§ **What needs to be done**
Your task is to repeat the lines from the line with "Write a Blender" to the line with "from mathutils.geometry import", both ends included, and nothing else. Pictures stay out of the copy.

** begin Dataset records **

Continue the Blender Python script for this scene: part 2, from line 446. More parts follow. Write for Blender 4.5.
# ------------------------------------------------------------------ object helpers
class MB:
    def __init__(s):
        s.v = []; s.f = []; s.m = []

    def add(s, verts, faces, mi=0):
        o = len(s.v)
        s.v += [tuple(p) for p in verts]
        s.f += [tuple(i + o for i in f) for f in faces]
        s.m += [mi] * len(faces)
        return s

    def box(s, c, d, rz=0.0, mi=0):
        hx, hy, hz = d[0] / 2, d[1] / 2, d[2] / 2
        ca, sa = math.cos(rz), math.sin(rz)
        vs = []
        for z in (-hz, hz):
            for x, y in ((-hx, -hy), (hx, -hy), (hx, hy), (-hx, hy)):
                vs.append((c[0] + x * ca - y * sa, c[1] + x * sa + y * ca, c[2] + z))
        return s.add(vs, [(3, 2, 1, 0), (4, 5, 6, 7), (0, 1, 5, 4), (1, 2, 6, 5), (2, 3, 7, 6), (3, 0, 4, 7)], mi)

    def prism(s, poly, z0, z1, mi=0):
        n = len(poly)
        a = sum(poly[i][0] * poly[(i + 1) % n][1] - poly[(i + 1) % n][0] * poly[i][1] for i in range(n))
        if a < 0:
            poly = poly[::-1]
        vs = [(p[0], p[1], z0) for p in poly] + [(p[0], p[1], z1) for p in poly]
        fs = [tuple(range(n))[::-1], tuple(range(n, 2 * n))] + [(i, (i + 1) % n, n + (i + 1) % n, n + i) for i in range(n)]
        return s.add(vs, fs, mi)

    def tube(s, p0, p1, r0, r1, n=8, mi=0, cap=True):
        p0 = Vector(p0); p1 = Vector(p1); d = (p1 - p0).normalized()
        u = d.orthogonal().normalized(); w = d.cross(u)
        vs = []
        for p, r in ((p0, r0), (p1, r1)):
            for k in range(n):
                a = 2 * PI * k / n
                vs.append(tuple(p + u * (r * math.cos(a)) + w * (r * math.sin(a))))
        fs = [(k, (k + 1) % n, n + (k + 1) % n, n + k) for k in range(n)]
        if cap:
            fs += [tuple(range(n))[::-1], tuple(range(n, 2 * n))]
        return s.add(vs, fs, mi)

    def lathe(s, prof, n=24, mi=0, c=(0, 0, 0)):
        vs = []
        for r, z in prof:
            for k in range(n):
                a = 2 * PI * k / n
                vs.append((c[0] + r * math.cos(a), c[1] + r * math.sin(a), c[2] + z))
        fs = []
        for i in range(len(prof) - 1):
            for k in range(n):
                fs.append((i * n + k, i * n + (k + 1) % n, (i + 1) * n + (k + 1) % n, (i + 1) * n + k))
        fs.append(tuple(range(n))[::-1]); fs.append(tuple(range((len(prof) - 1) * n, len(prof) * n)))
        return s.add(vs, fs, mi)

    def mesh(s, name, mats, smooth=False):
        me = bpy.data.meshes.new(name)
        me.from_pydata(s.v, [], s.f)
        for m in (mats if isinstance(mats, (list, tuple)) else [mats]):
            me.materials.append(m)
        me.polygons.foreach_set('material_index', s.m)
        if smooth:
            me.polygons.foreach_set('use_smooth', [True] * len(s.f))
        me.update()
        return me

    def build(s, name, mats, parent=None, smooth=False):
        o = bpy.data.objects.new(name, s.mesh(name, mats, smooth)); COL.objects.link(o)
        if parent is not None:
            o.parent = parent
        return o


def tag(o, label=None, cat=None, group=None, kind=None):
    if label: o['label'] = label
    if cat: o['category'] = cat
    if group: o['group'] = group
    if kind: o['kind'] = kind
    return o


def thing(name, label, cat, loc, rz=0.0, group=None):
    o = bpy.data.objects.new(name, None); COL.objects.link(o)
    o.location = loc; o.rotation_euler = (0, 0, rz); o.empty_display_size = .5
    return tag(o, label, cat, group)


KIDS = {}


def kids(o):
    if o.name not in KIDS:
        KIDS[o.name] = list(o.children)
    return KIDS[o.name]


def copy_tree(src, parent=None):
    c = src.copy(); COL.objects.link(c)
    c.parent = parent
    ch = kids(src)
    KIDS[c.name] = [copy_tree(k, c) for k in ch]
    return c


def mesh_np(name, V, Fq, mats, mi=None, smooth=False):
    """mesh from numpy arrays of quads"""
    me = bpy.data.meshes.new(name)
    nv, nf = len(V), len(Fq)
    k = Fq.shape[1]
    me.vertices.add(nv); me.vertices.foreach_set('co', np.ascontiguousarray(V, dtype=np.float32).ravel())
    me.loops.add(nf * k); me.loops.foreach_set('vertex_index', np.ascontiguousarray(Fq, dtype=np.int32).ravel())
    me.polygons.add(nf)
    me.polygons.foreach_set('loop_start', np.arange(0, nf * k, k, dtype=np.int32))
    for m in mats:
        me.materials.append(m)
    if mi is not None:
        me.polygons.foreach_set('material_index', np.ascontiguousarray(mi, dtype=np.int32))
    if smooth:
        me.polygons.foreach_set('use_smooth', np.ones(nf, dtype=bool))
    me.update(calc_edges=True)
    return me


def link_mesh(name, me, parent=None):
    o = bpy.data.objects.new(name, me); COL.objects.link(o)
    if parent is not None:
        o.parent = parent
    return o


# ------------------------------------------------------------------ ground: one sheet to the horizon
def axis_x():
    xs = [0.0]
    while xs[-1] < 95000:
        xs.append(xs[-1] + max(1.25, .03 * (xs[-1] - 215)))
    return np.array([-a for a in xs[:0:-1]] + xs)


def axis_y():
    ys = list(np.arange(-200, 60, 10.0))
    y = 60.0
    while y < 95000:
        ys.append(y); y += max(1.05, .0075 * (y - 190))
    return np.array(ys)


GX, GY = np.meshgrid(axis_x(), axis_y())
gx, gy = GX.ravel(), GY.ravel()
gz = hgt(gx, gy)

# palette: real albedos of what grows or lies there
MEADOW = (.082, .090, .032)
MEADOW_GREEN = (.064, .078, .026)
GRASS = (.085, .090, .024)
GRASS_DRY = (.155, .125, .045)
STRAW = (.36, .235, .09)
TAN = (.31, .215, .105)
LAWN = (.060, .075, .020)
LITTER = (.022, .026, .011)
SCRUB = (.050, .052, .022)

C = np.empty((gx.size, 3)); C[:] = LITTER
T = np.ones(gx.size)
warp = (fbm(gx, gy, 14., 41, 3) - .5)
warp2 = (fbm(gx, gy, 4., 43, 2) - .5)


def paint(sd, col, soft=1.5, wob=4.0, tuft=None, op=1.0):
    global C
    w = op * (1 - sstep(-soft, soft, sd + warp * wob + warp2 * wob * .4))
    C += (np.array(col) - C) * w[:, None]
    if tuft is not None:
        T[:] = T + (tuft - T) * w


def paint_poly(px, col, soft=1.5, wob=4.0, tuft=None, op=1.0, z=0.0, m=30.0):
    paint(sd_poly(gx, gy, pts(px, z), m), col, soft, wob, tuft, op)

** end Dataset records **
** begin Dataset records **

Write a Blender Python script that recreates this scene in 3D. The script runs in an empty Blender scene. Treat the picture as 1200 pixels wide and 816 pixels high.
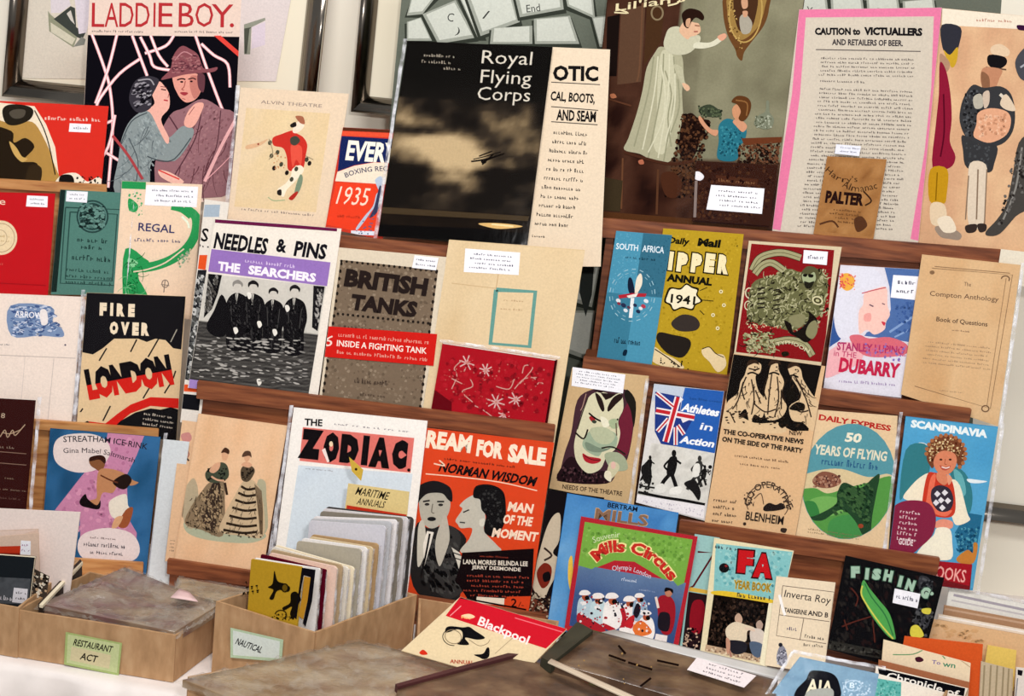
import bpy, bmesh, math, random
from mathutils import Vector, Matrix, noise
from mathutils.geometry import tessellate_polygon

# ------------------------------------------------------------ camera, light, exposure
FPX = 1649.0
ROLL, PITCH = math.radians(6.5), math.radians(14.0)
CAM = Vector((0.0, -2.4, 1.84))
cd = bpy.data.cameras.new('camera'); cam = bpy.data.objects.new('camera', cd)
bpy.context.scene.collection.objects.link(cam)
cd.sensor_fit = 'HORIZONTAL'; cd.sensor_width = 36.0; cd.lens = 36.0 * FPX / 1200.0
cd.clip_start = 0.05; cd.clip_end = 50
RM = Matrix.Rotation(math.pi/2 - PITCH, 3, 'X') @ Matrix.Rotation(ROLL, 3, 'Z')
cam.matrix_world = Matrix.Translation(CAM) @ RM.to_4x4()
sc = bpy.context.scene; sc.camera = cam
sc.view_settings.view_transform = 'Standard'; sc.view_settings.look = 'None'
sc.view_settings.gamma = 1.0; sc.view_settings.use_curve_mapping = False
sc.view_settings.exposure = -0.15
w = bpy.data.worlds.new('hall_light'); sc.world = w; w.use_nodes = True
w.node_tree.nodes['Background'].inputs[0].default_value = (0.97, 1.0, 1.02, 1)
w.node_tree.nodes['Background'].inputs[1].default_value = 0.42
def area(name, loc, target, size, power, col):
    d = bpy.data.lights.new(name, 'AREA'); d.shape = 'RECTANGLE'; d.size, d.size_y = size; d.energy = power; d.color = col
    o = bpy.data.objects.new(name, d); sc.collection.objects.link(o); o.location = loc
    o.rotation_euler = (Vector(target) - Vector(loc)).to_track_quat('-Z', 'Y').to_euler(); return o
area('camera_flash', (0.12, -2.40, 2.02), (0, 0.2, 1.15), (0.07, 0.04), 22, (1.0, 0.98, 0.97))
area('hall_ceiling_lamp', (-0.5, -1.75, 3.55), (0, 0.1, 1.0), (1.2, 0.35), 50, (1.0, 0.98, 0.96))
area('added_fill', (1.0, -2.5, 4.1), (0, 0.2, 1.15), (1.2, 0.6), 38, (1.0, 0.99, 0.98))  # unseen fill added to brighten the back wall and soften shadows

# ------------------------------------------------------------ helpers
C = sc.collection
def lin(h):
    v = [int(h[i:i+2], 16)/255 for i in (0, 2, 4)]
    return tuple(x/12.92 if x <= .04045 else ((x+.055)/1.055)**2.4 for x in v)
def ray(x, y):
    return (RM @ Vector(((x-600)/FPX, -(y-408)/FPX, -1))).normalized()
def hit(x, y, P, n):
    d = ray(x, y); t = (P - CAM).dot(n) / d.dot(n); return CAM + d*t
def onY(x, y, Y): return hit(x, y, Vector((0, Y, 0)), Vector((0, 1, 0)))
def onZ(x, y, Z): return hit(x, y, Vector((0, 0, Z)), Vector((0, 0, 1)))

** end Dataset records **

§ **Exercise answer**
Write a Blender Python script that recreates this scene in 3D. The script runs in an empty Blender scene. Treat the picture as 1200 pixels wide and 816 pixels high.
import bpy, bmesh, math, random
from mathutils import Vector, Matrix, noise
from mathutils.geometry import tessellate_polygon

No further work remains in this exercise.